-- Start of Provided data --

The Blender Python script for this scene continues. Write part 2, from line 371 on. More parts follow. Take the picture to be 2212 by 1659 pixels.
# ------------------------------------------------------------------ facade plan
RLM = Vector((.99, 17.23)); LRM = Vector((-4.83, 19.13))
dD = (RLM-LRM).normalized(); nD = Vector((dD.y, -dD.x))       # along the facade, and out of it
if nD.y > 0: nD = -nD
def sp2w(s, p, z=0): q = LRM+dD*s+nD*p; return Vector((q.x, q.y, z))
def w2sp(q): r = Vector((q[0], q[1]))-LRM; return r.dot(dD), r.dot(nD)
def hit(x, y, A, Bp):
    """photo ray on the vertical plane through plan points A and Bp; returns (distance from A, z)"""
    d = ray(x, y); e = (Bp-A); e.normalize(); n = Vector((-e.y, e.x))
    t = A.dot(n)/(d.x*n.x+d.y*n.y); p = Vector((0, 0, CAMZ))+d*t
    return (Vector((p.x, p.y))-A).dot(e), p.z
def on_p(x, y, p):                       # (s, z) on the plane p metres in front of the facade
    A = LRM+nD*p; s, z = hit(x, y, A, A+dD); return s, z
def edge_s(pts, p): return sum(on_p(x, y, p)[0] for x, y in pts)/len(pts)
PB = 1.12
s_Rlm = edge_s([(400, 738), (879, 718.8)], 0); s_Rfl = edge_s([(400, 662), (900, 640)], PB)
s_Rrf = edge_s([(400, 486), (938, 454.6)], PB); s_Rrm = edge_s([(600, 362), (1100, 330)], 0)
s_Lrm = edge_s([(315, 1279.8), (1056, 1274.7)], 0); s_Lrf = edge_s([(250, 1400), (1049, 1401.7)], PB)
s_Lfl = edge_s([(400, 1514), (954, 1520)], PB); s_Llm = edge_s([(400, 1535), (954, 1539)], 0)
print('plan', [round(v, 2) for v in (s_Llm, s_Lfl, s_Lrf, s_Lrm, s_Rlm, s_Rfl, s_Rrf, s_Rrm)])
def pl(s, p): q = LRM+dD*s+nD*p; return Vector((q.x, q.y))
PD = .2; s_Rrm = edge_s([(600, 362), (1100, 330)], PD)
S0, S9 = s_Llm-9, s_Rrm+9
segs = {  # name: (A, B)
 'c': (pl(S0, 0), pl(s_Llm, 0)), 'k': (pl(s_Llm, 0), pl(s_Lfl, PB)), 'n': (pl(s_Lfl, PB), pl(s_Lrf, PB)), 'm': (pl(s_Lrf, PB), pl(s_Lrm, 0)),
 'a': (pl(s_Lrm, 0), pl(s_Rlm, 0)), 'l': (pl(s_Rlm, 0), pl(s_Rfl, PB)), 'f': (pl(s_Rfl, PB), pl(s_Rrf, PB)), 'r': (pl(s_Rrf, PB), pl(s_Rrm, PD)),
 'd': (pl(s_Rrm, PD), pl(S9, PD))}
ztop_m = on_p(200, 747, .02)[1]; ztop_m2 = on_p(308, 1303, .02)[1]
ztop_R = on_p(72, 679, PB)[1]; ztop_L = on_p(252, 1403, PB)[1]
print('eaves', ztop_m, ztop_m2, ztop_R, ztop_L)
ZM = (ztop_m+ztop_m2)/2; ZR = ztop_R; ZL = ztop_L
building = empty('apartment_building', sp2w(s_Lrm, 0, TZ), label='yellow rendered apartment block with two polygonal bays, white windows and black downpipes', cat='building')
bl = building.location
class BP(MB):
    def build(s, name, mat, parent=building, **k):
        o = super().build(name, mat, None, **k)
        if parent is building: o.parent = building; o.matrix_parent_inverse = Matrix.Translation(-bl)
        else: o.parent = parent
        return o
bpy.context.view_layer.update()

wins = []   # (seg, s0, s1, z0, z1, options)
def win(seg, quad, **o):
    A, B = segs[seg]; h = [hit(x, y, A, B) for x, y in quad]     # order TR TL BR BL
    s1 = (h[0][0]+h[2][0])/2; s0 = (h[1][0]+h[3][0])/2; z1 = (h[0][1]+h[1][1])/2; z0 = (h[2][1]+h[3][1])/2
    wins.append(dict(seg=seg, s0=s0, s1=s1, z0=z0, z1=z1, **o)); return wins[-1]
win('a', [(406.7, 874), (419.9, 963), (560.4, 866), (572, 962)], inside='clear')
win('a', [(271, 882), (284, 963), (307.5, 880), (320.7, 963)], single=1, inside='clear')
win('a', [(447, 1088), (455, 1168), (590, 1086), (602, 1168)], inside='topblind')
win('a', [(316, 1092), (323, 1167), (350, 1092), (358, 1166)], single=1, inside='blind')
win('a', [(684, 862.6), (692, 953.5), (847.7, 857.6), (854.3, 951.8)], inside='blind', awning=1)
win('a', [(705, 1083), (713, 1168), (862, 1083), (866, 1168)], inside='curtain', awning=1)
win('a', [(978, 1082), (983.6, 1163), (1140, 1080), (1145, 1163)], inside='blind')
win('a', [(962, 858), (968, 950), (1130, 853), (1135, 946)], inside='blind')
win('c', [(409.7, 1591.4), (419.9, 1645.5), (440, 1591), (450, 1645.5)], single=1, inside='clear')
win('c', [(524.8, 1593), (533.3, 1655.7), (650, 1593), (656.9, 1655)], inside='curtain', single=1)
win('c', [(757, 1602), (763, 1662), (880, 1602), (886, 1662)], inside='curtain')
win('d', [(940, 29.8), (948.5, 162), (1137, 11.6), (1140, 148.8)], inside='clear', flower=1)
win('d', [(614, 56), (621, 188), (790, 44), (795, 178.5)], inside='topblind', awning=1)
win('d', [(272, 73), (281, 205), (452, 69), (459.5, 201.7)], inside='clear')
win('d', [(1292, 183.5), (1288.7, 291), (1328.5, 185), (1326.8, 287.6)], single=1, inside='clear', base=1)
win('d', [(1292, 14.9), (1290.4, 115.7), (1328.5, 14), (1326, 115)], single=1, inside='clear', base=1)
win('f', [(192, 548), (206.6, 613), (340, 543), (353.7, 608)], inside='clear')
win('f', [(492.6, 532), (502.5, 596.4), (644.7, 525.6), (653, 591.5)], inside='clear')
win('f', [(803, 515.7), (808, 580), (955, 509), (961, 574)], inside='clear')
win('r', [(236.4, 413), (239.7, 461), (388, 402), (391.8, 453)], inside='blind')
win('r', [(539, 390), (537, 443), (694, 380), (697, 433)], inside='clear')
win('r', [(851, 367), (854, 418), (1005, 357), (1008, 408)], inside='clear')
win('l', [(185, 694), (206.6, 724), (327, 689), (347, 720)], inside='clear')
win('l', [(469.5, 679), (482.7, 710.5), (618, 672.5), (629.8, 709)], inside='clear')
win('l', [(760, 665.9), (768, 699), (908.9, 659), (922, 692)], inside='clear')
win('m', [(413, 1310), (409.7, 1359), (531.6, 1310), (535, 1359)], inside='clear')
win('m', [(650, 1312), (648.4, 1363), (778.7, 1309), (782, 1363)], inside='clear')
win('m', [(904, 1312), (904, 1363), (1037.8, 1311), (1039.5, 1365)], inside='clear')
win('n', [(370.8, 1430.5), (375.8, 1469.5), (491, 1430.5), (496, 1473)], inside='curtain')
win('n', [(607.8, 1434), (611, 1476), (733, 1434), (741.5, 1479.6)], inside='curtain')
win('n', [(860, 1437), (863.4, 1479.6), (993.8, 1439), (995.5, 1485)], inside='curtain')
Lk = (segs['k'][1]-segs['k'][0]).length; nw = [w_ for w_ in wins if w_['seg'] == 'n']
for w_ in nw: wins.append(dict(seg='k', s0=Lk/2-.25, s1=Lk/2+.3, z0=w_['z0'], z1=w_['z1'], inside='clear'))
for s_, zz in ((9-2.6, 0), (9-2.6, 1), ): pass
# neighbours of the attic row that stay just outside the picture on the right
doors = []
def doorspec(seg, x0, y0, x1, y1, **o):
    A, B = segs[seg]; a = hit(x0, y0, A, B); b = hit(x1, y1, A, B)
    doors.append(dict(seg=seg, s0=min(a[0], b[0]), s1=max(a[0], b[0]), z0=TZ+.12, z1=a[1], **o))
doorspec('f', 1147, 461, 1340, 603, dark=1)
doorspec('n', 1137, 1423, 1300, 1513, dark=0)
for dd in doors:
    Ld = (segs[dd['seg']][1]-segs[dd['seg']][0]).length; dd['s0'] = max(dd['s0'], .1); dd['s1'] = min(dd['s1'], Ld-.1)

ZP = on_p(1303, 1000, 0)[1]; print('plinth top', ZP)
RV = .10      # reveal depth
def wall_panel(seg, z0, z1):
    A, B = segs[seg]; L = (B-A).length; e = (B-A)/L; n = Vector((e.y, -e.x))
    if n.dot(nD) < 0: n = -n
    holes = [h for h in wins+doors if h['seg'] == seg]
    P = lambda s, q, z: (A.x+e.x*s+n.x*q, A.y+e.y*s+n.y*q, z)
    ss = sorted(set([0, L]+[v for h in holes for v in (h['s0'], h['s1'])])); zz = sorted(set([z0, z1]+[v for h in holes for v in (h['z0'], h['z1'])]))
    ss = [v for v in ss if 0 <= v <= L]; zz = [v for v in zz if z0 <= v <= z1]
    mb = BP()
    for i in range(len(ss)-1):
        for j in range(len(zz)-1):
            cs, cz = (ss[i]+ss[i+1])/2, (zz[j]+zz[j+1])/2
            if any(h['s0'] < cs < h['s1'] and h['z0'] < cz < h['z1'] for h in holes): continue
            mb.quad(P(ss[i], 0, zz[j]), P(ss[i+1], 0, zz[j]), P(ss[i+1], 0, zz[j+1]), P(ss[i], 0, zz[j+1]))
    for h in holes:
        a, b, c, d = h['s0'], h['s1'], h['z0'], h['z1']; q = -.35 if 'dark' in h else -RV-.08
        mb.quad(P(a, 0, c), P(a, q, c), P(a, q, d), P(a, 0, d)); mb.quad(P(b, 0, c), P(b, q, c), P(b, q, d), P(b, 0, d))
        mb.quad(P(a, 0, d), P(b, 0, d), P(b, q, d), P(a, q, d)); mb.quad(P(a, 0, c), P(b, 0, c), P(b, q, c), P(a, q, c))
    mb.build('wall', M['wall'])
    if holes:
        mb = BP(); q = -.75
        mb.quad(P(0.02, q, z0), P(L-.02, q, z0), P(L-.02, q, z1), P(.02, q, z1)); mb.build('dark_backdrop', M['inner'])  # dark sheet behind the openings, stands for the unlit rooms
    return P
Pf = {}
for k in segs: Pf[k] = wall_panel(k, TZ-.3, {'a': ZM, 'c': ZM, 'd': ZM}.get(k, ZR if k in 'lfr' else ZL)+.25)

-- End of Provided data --

- Exercise: Return all lines of the material above in which the word "from" occurs.

- Output for this task:
The Blender Python script for this scene continues. Write part 2, from line 371 on. More parts follow. Take the picture to be 2212 by 1659 pixels.
    """photo ray on the vertical plane through plan points A and Bp; returns (distance from A, z)"""